┌─ Task data
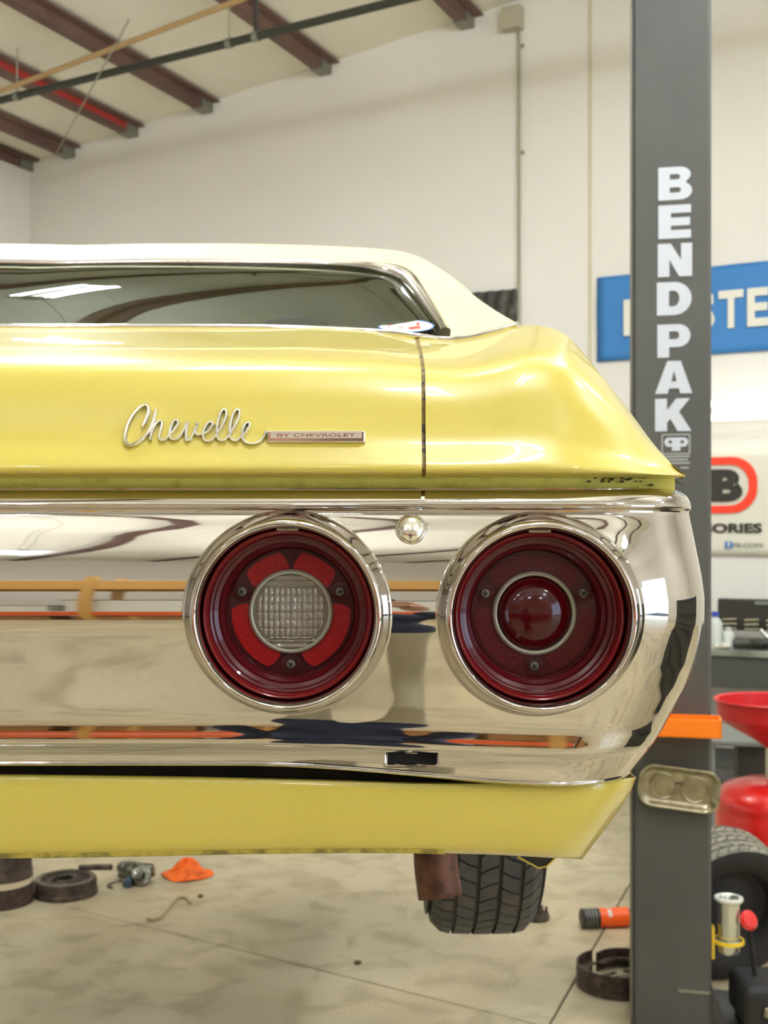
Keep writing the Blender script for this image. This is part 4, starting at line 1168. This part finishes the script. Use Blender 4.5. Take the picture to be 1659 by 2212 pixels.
for a in (60, 180, 300):
    obj('caster', tube(bmesh.new(), [(rt_*.8*math.cos(R(a))-.02, rt_*.8*math.sin(R(a)), .045), (rt_*.8*math.cos(R(a))+.02, rt_*.8*math.sin(R(a)), .045)], .045, 16), M_black, od, True)
    obj('caster_fork', bx(rt_*.8*math.cos(R(a))-.01, rt_*.8*math.cos(R(a))+.01, rt_*.8*math.sin(R(a))-.02, rt_*.8*math.sin(R(a))+.02, .05, .14), M_grey, od)
# spare wheel leaning behind the column
tw = thing('spare_wheel', 'dusty off-road tyre on a dark wheel, leaning to the right of the column', 'wheel', P(1556, 2230, 4.52).xy.to_3d())
RTw = .272
me = bmm(tyre_mesh(RTw, .22, 6, 40, .010, .14, .62, .7, .03))
lean = R(14); zc_ = RTw*math.cos(lean)+.105*abs(math.sin(lean))+.002
o = link('tyre', me, M_tyre2, tw)
o.location = (0, 0, zc_+.0); o.rotation_euler = (lean, 0, 0)
me.transform(Matrix.Rotation(R(-78), 4, 'Z'))
Mr = Matrix.Translation((0, 0, zc_)) @ Matrix.Rotation(lean, 4, 'X') @ Matrix.Rotation(R(-78), 4, 'Z') @ Matrix.Rotation(PI/2, 4, 'Y')
obj('wheel_rim', lat([(.182, .088), (.178, .10), (.168, .09), (.155, .06), (.12, .045), (.08, .06), (.04, .065), (.001, .065)], 48, Mr), M_tyre2b, tw, True)
obj('wheel_sidewall', lat([(.265, .112), (.24, .121), (.20, .115), (.178, .10)], 64, Mr), M_tyre2b, tw, True)
# red round knob and dark machine base at the lower right
q = P(1617, 1987, 3.98)
jk = thing('floor_jack', 'black low machine with a round red knob right of the column foot', 'jack', (q.x+.06, q.y+.02, 0))
obj('body', bx(-.10, .30, -.12, .10, .06, .20), M_black, jk, bev=.03, segs=4)
obj('arm', arm2 := tube(bmesh.new(), [(-.06, -.02, q.z), (-.03, 0, .18)], .008, 10), M_black, jk, True)
obj('knob', lat([(.001, .012), (.025, .010), (.034, 0), (.032, -.008), (.001, -.010)], 32, Matrix.Translation((-.06, -.025, q.z)) @ Matrix.Rotation(R(62), 4, 'X') @ Matrix.Rotation(R(20), 4, 'Y')), M_red, jk, True)
for x in (-.04, .24):
    obj('wheel', tube(bmesh.new(), [(x, -.09, .045), (x, .06, .045)], .044, 20), M_black, jk, True)
obj('handle_plate', bx(-.06, .10, -.135, -.118, .10, .135, M=Matrix.Rotation(R(8), 4, 'Y')), M_steel, jk, bev=.01)

# ================================================================== THINGS ON THE FLOOR
def drum(name, label, px, py, d_out=.145, h=.06, m=M_rustd, holes=True, cat='brake drum', rotz=0):
    c = FLR(px, py); t = thing(name, label, cat, (c.x, c.y, 0), rotz)
    r = d_out
    obj('drum', lat([(r*.25, h), (r*.26, h*.96), (r*.45, h*.95), (r*.55, h*.80), (r*.78, h*.82), (r*.82, h*.98), (r*.97, h), (r*1.0, h*.85), (r*1.0, h*.3), (r*1.03, h*.26), (r*1.03, 0), (r*.9, 0)], 56), m, t, True)
    obj('hub_bore', lat([(.001, h*.7), (r*.24, h*.7), (r*.25, h*.99)], 24), M_dark, t, True)
    for k in range(5):
        a = R(72*k+20); obj('stud_hole', lat([(.001, h*.955), (.008, h*.955), (.009, h*.948)], 12, Matrix.Translation((r*.36*math.cos(a), r*.36*math.sin(a), 0))), M_dark, t, True)
    obj('face_ring', lat([(r*.80, h*.99), (r*.84, h*1.03), (r*.95, h*1.03), (r*.98, h*.97)], 56), M_lip, t, True)
    return t
dr = drum('brake_drum', 'rusty brake drum lying flat with a rod across it, floor at left', 142, 1930, .143, .075)
obj('rod', tube(bmesh.new(), [(.03, .13, .085), (.14, .12, .09), (.19, .11, .092)], .014, 10), M_rustd, dr, True)
obj('rod_clip', bx(-.05, -.035, -.05, .0, .07, .082), M_dark, dr)
drum('brake_drum', 'dark drum cut off by the left edge of the photo, floor at far left', 8, 1893, .135, .13)
# brake shoe: curved lined band
def shoe(label, px, py, r=.13, a0=-60, a1=60, h=.055, rz=0, m=M_rustd, name='brake_shoe'):
    c = FLR(px, py); t = thing(name, label, 'brake shoe', (c.x, c.y, 0), rz)
    bm = bmesh.new(); n_ = 24
    ro = []
    for k in range(n_+1):
        a = R(a0+(a1-a0)*k/n_)
        ro.append([bm.verts.new((rr0*math.cos(a), rr0*math.sin(a), z)) for rr0, z in ((r, 0), (r, h), (r-.008, h), (r-.008, 0))])
    for k in range(n_):
        for s in range(4): bm.faces.new((ro[k][s], ro[k][(s+1) % 4], ro[k+1][(s+1) % 4], ro[k+1][s]))
    bm.faces.new(ro[0]); bm.faces.new(ro[-1])
    obj('lining', bm, m, t)
    bm = bmesh.new(); rw = []
    for k in range(n_+1):
        a = R(a0+(a1-a0)*k/n_); ri = r-.035+.008*math.sin(k*1.3)
        rw.append([bm.verts.new((rr0*math.cos(a), rr0*math.sin(a), z)) for rr0, z in ((r-.008, h*.45), (r-.008, h*.55), (ri, h*.55), (ri, h*.45))])
    for k in range(n_):
        for s in range(4): bm.faces.new((rw[k][s], rw[k][(s+1) % 4], rw[k+1][(s+1) % 4], rw[k+1][s]))
    bm.faces.new(rw[0]); bm.faces.new(rw[-1])
    obj('web', bm, M_lip, t)
    return t
shoe('brown ribbed brake shoe standing at the left photo edge beside the drum', 0, 1948, .15, -75, 40, .09, R(-20), mat('brown_lining', S(84, 66, 54), .7, noise=(60, S(60, 46, 38), .4, .6)))
shoe('dark brake shoe ring curving before the parts pile, floor by the column foot', 1335, 2128, .155, -250, -60, .085, R(10), M_rustd)
shoe('short brake shoe behind the shoe ring, floor by the column foot', 1352, 2110, .12, 60, 150, .07, 0, M_rustd)
c = FLR(1342, 2128)
pp_ = thing('brake_springs', 'small pile of springs and brackets inside the brake shoes', 'springs', (c.x, c.y, 0))
for k in range(7):
    a = random.uniform(0, PI); x_, y_ = random.uniform(-.07, .06), random.uniform(-.06, .06); z_ = .012+.009*k
    pts = []
    for s in range(60):
        u = s/59*.07-.035; pts.append((x_+u*math.cos(a)+.006*math.sin(s*.9)*math.sin(a), y_+u*math.sin(a)-.006*math.sin(s*.9)*math.cos(a), z_+.006*math.cos(s*.9)))
    obj('spring', tube(bmesh.new(), pts, .0022, 5), M_alu if k % 2 else M_rustd, pp_, True)
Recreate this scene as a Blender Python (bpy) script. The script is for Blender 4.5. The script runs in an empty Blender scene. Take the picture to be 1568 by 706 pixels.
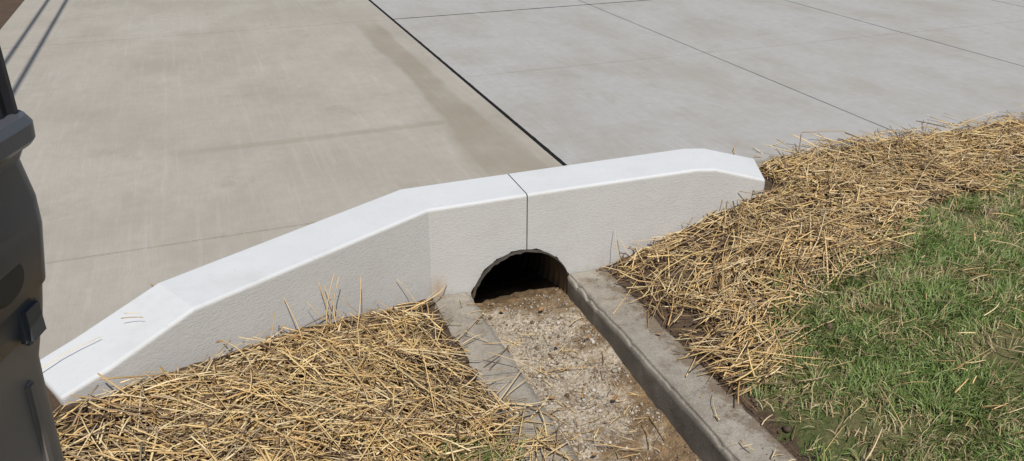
import bpy, bmesh, math, random
import numpy as np
from mathutils import Vector, noise
random.seed(7); rng=np.random.default_rng(11)
scene=bpy.context.scene
scene.view_settings.view_transform='Standard'; scene.view_settings.look='None'; scene.view_settings.exposure=0
C=bpy.context.collection

# ------------------------------------------------------------ helpers
def link(o,parent=None):
    C.objects.link(o)
    if parent: o.parent=parent
    return o
def mesh_obj(name,verts,faces,mat=None,smooth=False,parent=None):
    me=bpy.data.meshes.new(name); me.from_pydata([tuple(v) for v in verts],[],[tuple(f) for f in faces]); me.update()
    if smooth: me.polygons.foreach_set('use_smooth',[True]*len(me.polygons))
    if mat: me.materials.append(mat)
    return link(bpy.data.objects.new(name,me),parent)
def np_mesh(name,V,F,col=None,mat=None,smooth=True):
    me=bpy.data.meshes.new(name); n=len(V); m,k=F.shape
    me.vertices.add(n); me.vertices.foreach_set('co',V.astype(np.float32).ravel())
    me.loops.add(m*k); me.loops.foreach_set('vertex_index',F.astype(np.int32).ravel())
    me.polygons.add(m); me.polygons.foreach_set('loop_start',np.arange(0,m*k,k,dtype=np.int32))
    me.polygons.foreach_set('loop_total',np.full(m,k,dtype=np.int32))
    me.update(calc_edges=True)
    if smooth: me.polygons.foreach_set('use_smooth',np.ones(m,dtype=bool))
    if col is not None:
        at=me.color_attributes.new('Col','FLOAT_COLOR','POINT')
        c4=np.ones((n,4),dtype=np.float32); c4[:,:3]=col; at.data.foreach_set('color',c4.ravel())
    if mat: me.materials.append(mat)
    me.validate()
    return link(bpy.data.objects.new(name,me))
class NT:
    def __init__(s,name):
        s.m=bpy.data.materials.new(name); s.m.use_nodes=True; s.t=s.m.node_tree; s.b=s.t.nodes['Principled BSDF']
        s.tc=s.t.nodes.new('ShaderNodeTexCoord')
    def n(s,typ,**kw):
        nd=s.t.nodes.new(typ)
        for k,v in kw.items():
            if k in nd.inputs: s.set(nd.inputs[k],v)
            else: setattr(nd,k,v)
        return nd
    def set(s,inp,v):
        if hasattr(v,'is_output'): s.t.links.new(v,inp)
        else: inp.default_value=v
    def noise(s,scale,detail=4,rough=.55,stretch=None,dist=0,off=(0,0,0)):
        mp=s.n('ShaderNodeMapping'); s.t.links.new(s.tc.outputs['Object'],mp.inputs[0])
        if stretch: mp.inputs['Scale'].default_value=stretch
        mp.inputs['Location'].default_value=off
        nz=s.n('ShaderNodeTexNoise'); s.t.links.new(mp.outputs[0],nz.inputs['Vector'])
        nz.inputs['Scale'].default_value=scale; nz.inputs['Detail'].default_value=detail; nz.inputs['Roughness'].default_value=rough
        nz.inputs['Distortion'].default_value=dist
        return nz.outputs['Fac']
    def ramp(s,fac,stops):
        r=s.n('ShaderNodeValToRGB'); s.t.links.new(fac,r.inputs[0])
        e=r.color_ramp.elements
        while len(e)<len(stops): e.new(.5)
        for el,(p,c) in zip(e,stops):
            el.position=p; el.color=(c if len(c)==4 else (*c,1)) if hasattr(c,'__len__') else (c,c,c,1)
        return r.outputs[0]
    def mix(s,fac,a,b,mode='MIX'):
        x=s.n('ShaderNodeMix',data_type='RGBA',blend_type=mode)
        s.set(x.inputs[0],fac)
        for i,v in ((6,a),(7,b)):
            if not hasattr(v,'is_output') and len(v)==3: v=(*v,1)
            s.set(x.inputs[i],v)
        return x.outputs[2]
    def math(s,op,a,b=0.,c=None):
        x=s.n('ShaderNodeMath',operation=op); s.set(x.inputs[0],a); s.set(x.inputs[1],b)
        if c is not None: s.set(x.inputs[2],c)
        return x.outputs[0]
    def bump(s,h,strength=.3,dist=.01,prev=None):
        b=s.n('ShaderNodeBump'); b.inputs['Strength'].default_value=strength; b.inputs['Distance'].default_value=dist
        s.t.links.new(h,b.inputs['Height'])
        if prev is not None: s.t.links.new(prev,b.inputs['Normal'])
        return b.outputs[0]
    def out(s,col,rough=.8,normal=None,spec=.3):
        s.set(s.b.inputs['Base Color'],col if hasattr(col,'is_output') else (*col,1))
        s.set(s.b.inputs['Roughness'],rough); s.b.inputs['Specular IOR Level'].default_value=spec
        if normal is not None: s.t.links.new(normal,s.b.inputs['Normal'])
        return s.m
    def xyz(s):
        x=s.n('ShaderNodeSeparateXYZ'); s.t.links.new(s.tc.outputs['Object'],x.inputs[0]); return x.outputs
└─
=== Given problem ===
From the listing above, copy all lines holding the word "scene".

=== Task solution ===
Recreate this scene as a Blender Python (bpy) script. The script is for Blender 4.5. The script runs in an empty Blender scene. Take the picture to be 1568 by 706 pixels.
scene=bpy.context.scene
scene.view_settings.view_transform='Standard'; scene.view_settings.look='None'; scene.view_settings.exposure=0